Rio acha um erro referendar mapa
Belém já recolhe, aliás, informações sobre os modelos de que se fala nos bastidores do PS e do PSD. A convicção é que António Costa pensa num mapa colado à divisão das atuais CCDR, e que seria esse mapa a ser referendado. Rui Rio, porém, acha um erro voltar a levar a referendo uma pergunta sobre um mero mapa, como aconteceu em 98. As previsíveis disputas territoriais significariam voltar a correr o risco de um novo chumbo. Ou seja, mais do que um mapa, o enfoque de Rio seria num novo modelo administrativo.
A Constituição impõe, no Artigo 256º, que “a instituição em concreto das regiões administrativas, com aprovação da lei de instituição de cada uma delas, depende (...) do voto favorável expresso pela maioria dos cidadãos eleitores” num referendo com uma pergunta de alcance nacional e outra relativa a cada área regional. A questão é se PS e PSD cozinharem uma reforma a que não chamem regionalização — e é a isso que Marcelo estará atento.
Depois de o Governo e o PSD terem concordado com a criação de um grupo de técnicos independentes que fará, com a ajuda de universidades, um estudo sobre a “organização subnacional do Estado”, socialistas e sociais-democratas mostraram-se em consonância total: “A regionalização não é um tabu”, disse o ministro Eduardo Cabrita. “Não é uma questão tabu”, acrescentou o vice-presidente do PSD, Castro Almeida.
Resta saber que modelo será proposto pelo grupo de sábios, e se esse caminho será adotado por PS e PSD, ou se cada partido avançará com propostas alternativas. A eleição direta dos órgãos regionais, a existência ou não de assembleias regionais, o quadro de competências e financiamento — tudo isso são variáveis que permitem configurações diferentes. As hipóteses são muitas, desde a regionalização pura e dura — mais ou menos como foi referendado há 20 anos — até à transferência de competências para entidades supramunicipais de contornos mais difusos — e, nesse caso, poderia haver a tentação de evitar um referendo.
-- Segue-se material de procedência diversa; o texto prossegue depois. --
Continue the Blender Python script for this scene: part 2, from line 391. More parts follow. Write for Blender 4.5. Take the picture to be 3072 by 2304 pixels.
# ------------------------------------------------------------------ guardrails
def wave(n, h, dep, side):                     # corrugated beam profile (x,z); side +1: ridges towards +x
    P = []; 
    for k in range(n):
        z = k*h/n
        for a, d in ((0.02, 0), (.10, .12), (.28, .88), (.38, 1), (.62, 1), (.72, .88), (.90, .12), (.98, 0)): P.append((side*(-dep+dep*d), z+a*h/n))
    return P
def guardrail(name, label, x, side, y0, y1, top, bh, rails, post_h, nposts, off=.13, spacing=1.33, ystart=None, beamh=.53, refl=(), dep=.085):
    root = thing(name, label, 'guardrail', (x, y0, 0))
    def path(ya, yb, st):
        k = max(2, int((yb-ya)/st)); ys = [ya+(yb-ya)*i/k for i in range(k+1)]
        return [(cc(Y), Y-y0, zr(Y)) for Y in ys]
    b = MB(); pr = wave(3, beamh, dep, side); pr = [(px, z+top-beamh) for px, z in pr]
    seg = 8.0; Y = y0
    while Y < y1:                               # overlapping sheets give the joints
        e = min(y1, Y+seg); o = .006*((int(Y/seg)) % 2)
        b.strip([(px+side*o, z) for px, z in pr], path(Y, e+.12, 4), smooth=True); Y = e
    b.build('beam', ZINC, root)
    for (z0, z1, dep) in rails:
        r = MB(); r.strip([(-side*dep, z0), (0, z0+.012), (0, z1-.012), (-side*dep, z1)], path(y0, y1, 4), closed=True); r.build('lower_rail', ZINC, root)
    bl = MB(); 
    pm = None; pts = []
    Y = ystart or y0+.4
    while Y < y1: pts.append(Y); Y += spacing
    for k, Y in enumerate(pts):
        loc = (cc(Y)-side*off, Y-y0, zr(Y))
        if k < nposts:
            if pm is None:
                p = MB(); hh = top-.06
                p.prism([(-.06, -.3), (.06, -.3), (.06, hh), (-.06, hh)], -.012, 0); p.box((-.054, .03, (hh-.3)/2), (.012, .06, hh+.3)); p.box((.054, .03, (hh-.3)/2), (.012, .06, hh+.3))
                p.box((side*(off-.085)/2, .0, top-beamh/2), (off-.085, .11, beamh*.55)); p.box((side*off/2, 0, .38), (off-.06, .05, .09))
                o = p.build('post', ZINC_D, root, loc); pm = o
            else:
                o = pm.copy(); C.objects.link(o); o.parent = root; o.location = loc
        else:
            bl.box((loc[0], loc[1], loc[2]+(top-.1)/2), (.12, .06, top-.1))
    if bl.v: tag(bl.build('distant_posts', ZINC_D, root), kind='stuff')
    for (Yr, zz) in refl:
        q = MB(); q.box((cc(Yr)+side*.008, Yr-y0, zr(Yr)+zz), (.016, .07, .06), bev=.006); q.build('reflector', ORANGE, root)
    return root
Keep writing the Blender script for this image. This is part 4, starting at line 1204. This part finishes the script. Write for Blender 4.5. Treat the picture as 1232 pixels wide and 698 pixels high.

Rui Rio falou várias vezes sobre um novo modelo de organização do Estado durante a campanha interna para o PSD, sem nunca apresentar uma proposta concreta. Quer primeiro conhecer estudos e ver a demonstração do que será mais eficiente e eficaz. “Não tenho um modelo fechado”, disse ao Expresso em dezembro. “Portugal tem de encontrar uma forma diferente de se governar, com uma maior proximidade aos problemas, e temos de pegar na maior fatia possível do Orçamento e entregá-la a entidades mais responsáveis e com regras muito apertadas, para que haja maior disciplina na despesa. Isto não é a regionalização como as pessoas a costumam entender, mas tem a ver com a criação de autarquias regionais de nível superior”, explicou então Rio, numa reportagem do Expresso. Por outro lado, Rio admitiu que, tal como em 1998, essa reforma “deve depender de um referendo”. Até para avançar com “o maior consenso possível”. “Isto não é para fazer por 50%+1, porque nenhuma maioria de 50%+1 faz uma reforma do regime.”